The most significant cost of bad email is not the time spent writing it. It is the time spent clarifying what the sender meant, the decisions delayed because the ask was buried in the third paragraph, and the frustration that builds when you receive yet another email that requires three readings to understand. A well-written email saves time for both the sender and the receiver. An email that requires multiple clarifying messages costs double or triple the time it would have taken to write clearly in the first place.

The Subject Line

The subject line is the most-read part of an email and the most neglected part of writing it. Most people treat the subject line as an afterthought, which means that emails arrive in inboxes with subjects like "Question" or "Following up" that provide no context and make the email impossible to find later. A good subject line does four things: it summarizes the content, indicates any required action, conveys urgency when relevant, and allows the recipient to prioritize their inbox.

Professional email writing

The format that works best in most professional contexts is a brief summary of the key action or information, followed by context. "Decision needed by Friday: Q3 budget approval for Project Atlas" tells the recipient exactly what they need to know and when. "RE: Q3 budget" tells them nothing. The additional thirty seconds it takes to write a descriptive subject line saves time throughout the entire email thread.

Structure for Clarity

The most important principle in email structure is putting the most important information first.

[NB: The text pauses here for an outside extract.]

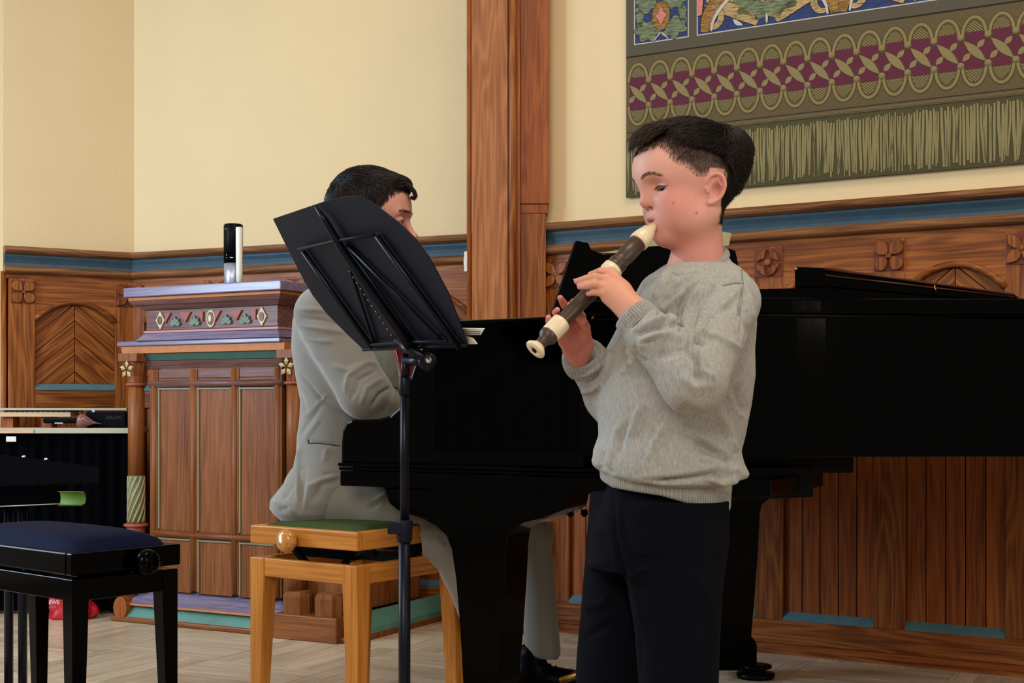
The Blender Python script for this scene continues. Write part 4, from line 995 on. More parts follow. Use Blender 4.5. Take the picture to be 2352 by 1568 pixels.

In journalism, this is called the inverted pyramid: start with the conclusion, then provide supporting detail. This structure works because readers are busy and will often stop reading after the first few sentences if they have not yet learned what the email is about. The natural impulse to build up to your main point gradually, like a detective story, is exactly backward for professional email.

Use the first sentence to state the purpose of the email. The second sentence can provide essential context. Everything after that is supporting detail for recipients who need it. White space is your friend. Long paragraphs are not. If an email is longer than a screen length, consider whether it could be better structured as a shorter email with a document attached, or broken into multiple emails with distinct purposes.

Action items should be explicit and include both what is needed and by when. "Let me know if you have questions" is passive and ambiguous. "Please send me the revised budget by EOD Thursday so I can include it in the Friday board package" is clear. The recipient knows exactly what to do, by when, and why the timing matters. This specificity dramatically increases the likelihood of getting a useful response.

Common Mistakes

The most common email mistake is tone. Written communication lacks the vocal tone and facial expression that convey emotional context in spoken communication, which means that neutral statements are often read as cold and clear statements are sometimes read as harsh. The solution is not to add excessive exclamation points or qualifiers that undermine your credibility. It is to be direct while adding just enough warmth that the recipient understands you as a person rather than a corporate function. "I need this by Friday" is efficient but abrupt. "I need this by Friday so we can stay on track for the launch" adds just enough context to soften without undermining.

Another common mistake is reply-all abuse. Before hitting reply all, ask yourself whether every person on the thread actually needs to see your response. If the answer is no, reply only to the sender or to the specific people who need to be included. Reply-all threads where most recipients are not meaningfully included waste everyone's time and erode the usefulness of email as a communication tool.

Finally, the preview test. Before sending any email, read the first three sentences as they appear in the recipient's inbox preview. This is what they will read before deciding whether to open the email fully. If those three sentences do not communicate the purpose and urgency of the email, rewrite them. Most people who receive an email from you will make a quick judgment about whether it deserves attention based on those first few words. Make them count.

Should I use exclamation points in professional emails?

One exclamation point in an otherwise professional email is fine. More than one, or exclamation points in formal communications with senior stakeholders, can undermine your credibility. The safest approach is to use them sparingly, if at all. Warmth and positivity can be conveyed through word choice rather than punctuation.

What is the difference between CC and BCC?

CC (carbon copy) is for people who need to be informed but are not required to act. BCC (blind carbon copy) is for situations where you want to include someone without other recipients knowing. BCC is appropriate for protecting the privacy of a large mailing list or including a manager on a sensitive thread without the primary recipient knowing. BCC should not be used to secretly monitor conversations or to include people without the sender's knowledge.

How do I follow up on an unanswered email without being annoying?

Wait a reasonable amount of time based on the urgency of the request. For urgent matters, two to three business days is appropriate. For non-urgent matters, a week or two is reasonable. When following up, reference your original email specifically, restate the request clearly, and give a soft deadline. Avoid passive-aggressive phrasing like "Just following up on the email I sent a week ago." Be direct, professional, and assume the person had a good reason for not responding.